En su lugar, me dediqué otra vez a viajar mucho. Muchísimo. Fui desde Vietnam hasta Alemania de tren en tren. Recorrí Sri Lanka, India y Nepal, hasta ver el monte Everest de un lado. Luego, trashumé por sudeste asiático, China y el Tíbet, hasta ver el monte Everest del otro lado. "No todos quienes vagan están perdidos". Yo digo que todos quienes vagan están huyendo de algo o, al menos, han huido de algo alguna vez.
Hasta ese año: 2020
Para ese entonces, había terminado por vivir en Beirut, Líbano. Ahí, encerrada como el resto de la humanidad, me di de frente con las paredes de mi habitación y con la novela que tenía, olvidada, en ese archivo.
Ya no tenía hacia dónde más huir
Así, luego de una década, volví a escribir. A reescribir, editar, corregir, leer. Ese verano también sobreviví a la tercera explosión más grande jamás registrada, pero esa es otra historia. Lo que sí es relevante para esta trama es que, después de catorce años, esta novela se puede tocar con las manos.
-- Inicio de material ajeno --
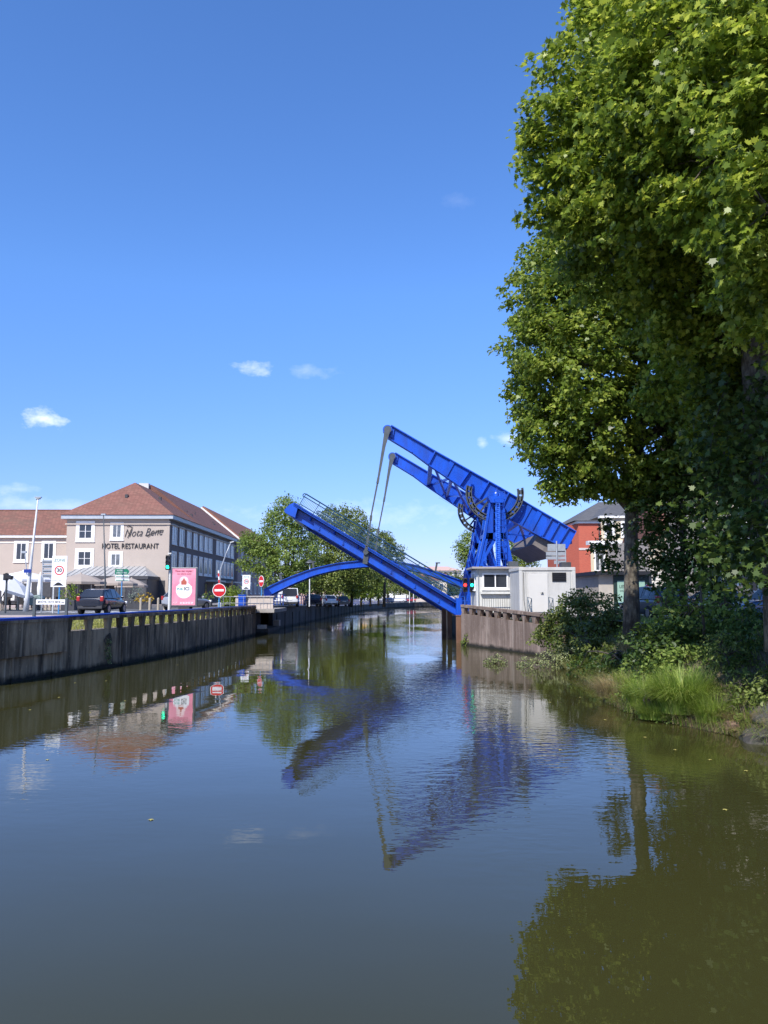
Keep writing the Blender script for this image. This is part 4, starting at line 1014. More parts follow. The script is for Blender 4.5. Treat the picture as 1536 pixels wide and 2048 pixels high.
# terraced flats on the hillside, seen under the right of the arch
fl = thing('apartment_building', 'curved white and pink terraced apartment block rising above far trees below the arch', 'building', (25, 470, 1))
for k in range(5):
    z0 = 1 + k * 2.9 + 2; x0 = 13 + k * 1.0; x1 = 52 - k * 1.5
    MB().box2((x0, 470 + k * 1.5, z0), (x1, 490, z0 + 2.89)).build('storey', PINK if k % 2 else WREN, fl, world=True)
    b_ = MB(); b_.box2((x0 - .5, 469 + k * 1.5, z0 + 2.2), (x1 + .5, 469.9 + k * 1.5, z0 + 3.2)); b_.build('balcony', WREN, fl, world=True)
    w = MB()
    for i in range(int((x1 - x0) / 3)): w.box2((x0 + .8 + i * 3, 469.95 + k * 1.5, z0 + .2), (x0 + 2.2 + i * 3, 469.98 + k * 1.5, z0 + 2.0))
    w.build('window_row', GLASS, fl, world=True)
fr2 = MB(); fr2.add([(19, 474, 17.6), (46, 474, 17.6), (38, 481, 20.2), (27, 481, 20.2), (19, 490, 17.6), (46, 490, 17.6)], [(0, 1, 2, 3), (0, 3, 4), (1, 5, 2), (4, 3, 2, 5)]); fr2.build('roof', PINK, fl, world=True)
# ramp bridge far away at the bend
rb = thing('road_bridge', 'low beige road bridge with railing at the far bend of the canal', 'bridge', (16, 222, 0))
MB().prism([(9, 226, 1.2), (9, 226, 2.0), (22, 215, 3.2), (34, 205, 3.2), (34, 205, 2.4), (22, 215, 2.2)], (0, 6, 0)).build('deck', PINKC, rb, world=True)
MB().box2((19, 214, -1), (21, 219, 2.4)).build('pier', CONC, rb, world=True)
m_ = MB()
for i in range(26): t = i / 25; x = 9 + 25 * t; y = 226 - 21 * t; z = 2.0 + min(1, t * 25 / 13) * 1.2; m_.tube([(x, y, z), (x, y, z + 1.0)], .04, 5)
m_.tube([(9, 226, 3.0), (22, 215, 4.2), (34, 205, 4.2)], .05, 5); m_.build('railing', TEAL, rb, world=True)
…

Me parece que han pasado varias vidas desde que fui a la Universidad; desde que veía documentales de asesinos en serie; desde que viajaba o, más bien, huía. Pero se trata de una sola vida y, de todo lo que he hecho, de lo único que me han quedado ganas es de escribir. A lo mejor, aún estoy a tiempo de leer todos los libros de todos los premios Nobel. De lo que sí no estoy a tiempo es de casarme con el presidente.